I.. umm... sorta shit-canned the entire scripting engine... yeah. >_>

The reason was because it wasn't productive enough, period. Things like LUA and angelscript are great so long as the scripts are only responsible for doing specialized tasks and logic. That, and binding and creating the script API, both c++ side and script side, was taking up too much time. Angelscript worked great for my last side-project, but for a large project with this kind of scope you really need a more serious solution--well, that or some serious man power. Since I have zero additional man-power in this scenario it was actually a pretty easy call to scrap the whole thing for something better.

So what's better? -Embedded C# is better. There's also a lot of potential support for other languages: http://en.wikipedia.org/wiki/List_of_CLI_languages
This is in fact pretty much exactly what Unity3D does, and the .NET framework already has a shit ton of utility classes and containers ready to go without any fuss, so once the initial cost of set-up is out of the way it's smooth sailing.

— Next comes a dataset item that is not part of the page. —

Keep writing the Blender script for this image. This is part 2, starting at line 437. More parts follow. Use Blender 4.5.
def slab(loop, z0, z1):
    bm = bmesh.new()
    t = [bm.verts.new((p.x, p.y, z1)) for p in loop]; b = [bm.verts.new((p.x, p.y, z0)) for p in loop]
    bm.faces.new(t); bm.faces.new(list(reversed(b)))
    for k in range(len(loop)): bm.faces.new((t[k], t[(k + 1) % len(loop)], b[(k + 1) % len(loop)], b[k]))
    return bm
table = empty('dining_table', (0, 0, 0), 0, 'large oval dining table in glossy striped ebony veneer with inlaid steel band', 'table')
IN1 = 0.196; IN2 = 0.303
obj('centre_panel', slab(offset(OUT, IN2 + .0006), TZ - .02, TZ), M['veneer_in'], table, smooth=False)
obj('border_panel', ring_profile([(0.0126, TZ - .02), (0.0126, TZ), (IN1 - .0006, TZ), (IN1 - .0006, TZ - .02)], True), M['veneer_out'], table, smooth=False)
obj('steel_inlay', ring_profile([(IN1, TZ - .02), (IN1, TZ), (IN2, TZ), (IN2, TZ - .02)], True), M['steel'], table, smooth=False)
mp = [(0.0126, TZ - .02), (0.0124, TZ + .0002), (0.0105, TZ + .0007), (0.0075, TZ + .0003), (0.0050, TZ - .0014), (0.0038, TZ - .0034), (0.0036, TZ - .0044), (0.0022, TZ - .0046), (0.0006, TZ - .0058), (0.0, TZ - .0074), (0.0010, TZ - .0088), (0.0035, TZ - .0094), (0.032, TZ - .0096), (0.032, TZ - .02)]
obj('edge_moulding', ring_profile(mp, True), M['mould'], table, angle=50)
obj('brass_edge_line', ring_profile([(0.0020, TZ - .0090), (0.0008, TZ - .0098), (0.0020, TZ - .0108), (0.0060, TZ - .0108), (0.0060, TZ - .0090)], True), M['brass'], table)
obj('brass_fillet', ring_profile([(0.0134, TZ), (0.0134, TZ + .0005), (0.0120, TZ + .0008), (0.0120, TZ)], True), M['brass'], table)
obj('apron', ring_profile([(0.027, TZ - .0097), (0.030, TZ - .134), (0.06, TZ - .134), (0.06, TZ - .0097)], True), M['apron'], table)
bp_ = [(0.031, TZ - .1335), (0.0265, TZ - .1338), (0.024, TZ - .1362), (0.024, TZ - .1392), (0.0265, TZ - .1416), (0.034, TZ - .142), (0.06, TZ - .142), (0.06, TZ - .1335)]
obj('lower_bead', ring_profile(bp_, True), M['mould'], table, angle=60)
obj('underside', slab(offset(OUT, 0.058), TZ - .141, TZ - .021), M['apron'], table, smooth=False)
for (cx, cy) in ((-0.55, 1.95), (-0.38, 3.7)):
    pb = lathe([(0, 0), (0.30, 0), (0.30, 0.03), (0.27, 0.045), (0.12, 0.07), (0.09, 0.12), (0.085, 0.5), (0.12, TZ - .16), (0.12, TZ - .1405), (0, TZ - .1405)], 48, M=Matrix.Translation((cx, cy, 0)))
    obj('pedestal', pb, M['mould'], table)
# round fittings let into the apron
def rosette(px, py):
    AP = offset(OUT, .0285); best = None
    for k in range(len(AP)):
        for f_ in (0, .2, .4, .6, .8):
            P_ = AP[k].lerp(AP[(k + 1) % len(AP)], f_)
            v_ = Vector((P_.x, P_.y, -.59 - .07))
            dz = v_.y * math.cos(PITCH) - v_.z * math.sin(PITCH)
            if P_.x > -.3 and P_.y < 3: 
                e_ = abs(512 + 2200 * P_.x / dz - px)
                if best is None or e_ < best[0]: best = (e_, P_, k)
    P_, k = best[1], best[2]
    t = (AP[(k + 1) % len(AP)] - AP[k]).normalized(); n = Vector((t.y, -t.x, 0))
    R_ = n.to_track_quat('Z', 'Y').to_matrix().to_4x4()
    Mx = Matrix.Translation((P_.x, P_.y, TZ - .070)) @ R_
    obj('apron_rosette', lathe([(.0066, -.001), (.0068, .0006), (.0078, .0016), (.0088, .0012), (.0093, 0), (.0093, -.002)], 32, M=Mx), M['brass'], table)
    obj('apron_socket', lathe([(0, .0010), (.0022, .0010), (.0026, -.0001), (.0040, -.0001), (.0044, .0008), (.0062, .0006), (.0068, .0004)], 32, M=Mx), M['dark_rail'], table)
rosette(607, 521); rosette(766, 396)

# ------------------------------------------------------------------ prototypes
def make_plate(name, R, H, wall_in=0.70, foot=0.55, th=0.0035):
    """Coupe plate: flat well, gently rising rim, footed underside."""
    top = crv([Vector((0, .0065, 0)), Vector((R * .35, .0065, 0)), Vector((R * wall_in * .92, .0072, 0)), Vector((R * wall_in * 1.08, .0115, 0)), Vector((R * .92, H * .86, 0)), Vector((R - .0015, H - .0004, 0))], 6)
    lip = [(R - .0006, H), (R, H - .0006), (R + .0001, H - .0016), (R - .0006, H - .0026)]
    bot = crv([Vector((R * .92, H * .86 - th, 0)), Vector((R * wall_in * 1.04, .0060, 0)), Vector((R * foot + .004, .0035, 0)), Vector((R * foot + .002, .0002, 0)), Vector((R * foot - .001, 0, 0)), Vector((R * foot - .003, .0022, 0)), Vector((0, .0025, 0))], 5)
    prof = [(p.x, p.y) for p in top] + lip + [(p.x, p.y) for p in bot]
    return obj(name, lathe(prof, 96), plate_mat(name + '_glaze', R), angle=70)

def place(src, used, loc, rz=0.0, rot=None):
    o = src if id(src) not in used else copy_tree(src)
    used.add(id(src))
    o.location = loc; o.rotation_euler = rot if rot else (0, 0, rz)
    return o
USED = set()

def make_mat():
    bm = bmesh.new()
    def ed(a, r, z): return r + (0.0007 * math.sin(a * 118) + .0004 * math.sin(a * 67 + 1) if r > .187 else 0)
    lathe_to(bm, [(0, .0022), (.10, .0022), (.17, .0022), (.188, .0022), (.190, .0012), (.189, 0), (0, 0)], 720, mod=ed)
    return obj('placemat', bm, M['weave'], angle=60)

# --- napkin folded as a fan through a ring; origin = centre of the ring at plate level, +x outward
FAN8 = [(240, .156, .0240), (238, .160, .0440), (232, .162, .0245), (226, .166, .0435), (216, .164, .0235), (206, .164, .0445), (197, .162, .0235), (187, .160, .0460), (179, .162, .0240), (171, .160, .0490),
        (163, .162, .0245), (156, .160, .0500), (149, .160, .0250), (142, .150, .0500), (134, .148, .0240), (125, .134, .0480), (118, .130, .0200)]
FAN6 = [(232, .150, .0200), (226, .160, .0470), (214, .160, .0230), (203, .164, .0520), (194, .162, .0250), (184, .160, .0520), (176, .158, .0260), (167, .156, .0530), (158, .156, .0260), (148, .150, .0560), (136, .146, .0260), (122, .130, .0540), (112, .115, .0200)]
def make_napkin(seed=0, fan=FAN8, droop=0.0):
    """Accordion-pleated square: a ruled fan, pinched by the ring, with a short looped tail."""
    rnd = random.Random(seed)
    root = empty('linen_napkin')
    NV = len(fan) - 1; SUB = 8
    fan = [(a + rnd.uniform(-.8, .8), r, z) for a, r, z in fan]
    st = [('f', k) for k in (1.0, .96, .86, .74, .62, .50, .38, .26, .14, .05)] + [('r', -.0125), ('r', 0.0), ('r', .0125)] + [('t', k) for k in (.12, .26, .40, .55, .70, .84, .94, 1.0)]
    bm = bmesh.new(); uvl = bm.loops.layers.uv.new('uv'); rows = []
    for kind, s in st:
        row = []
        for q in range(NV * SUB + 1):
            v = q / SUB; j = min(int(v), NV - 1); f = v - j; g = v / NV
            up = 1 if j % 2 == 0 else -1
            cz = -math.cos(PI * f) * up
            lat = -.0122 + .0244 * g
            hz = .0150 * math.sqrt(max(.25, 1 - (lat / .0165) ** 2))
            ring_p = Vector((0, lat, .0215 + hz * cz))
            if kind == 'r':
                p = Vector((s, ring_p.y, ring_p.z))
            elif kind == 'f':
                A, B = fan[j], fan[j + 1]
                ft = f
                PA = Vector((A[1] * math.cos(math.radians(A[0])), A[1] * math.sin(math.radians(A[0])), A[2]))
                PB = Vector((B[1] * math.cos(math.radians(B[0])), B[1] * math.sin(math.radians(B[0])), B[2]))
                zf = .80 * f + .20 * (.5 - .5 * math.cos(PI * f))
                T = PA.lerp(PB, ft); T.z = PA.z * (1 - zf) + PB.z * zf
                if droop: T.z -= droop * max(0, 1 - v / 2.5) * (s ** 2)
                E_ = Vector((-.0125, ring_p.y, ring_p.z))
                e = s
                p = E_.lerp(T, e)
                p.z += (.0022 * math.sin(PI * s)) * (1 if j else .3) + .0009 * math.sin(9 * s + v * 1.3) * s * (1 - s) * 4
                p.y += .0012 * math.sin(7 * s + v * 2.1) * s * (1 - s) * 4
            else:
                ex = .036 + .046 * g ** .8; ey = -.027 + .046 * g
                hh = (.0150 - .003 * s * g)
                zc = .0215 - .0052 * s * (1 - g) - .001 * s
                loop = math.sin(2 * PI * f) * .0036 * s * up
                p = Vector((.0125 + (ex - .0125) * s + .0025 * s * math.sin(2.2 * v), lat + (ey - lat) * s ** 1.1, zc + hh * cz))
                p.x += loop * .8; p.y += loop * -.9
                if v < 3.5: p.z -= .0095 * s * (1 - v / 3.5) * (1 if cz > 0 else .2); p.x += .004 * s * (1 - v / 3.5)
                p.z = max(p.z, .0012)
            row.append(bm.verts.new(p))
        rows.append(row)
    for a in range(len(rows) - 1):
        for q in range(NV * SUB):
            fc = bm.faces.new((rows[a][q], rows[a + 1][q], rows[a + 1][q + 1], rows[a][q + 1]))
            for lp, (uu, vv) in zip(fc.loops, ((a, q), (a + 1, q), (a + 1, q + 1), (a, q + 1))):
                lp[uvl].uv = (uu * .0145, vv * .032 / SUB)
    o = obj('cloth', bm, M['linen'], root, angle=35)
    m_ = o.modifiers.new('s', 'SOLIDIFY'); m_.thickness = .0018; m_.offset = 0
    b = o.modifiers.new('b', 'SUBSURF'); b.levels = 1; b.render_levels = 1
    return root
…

The benefits as I see them are:
-Scripts can compile directly into machine code and would be almost as fast as c++. Can also be AOT compiled.
-Maintain portability; Works for x86, X64, and ARM.
-Large framework, with the ability to simply drop-in code off the web. eg., XNA, or use 3rd party libraries.
-Easy to write with an entire interwebs worth of reference material.
-Existing tools for integrated development environment such as Visual Studio, MonoDevelop; also some lightweight ones as well.
-Debugging support through Mono, or perhaps directly debugging through an additional assembly layer (have to think about this).
-I might actually work on it more.

Cons:
-Initial setup time.
-???

Thoughts?

I'll probably just throw together either a Tetris or Galaga clone for fun in order to test everything out.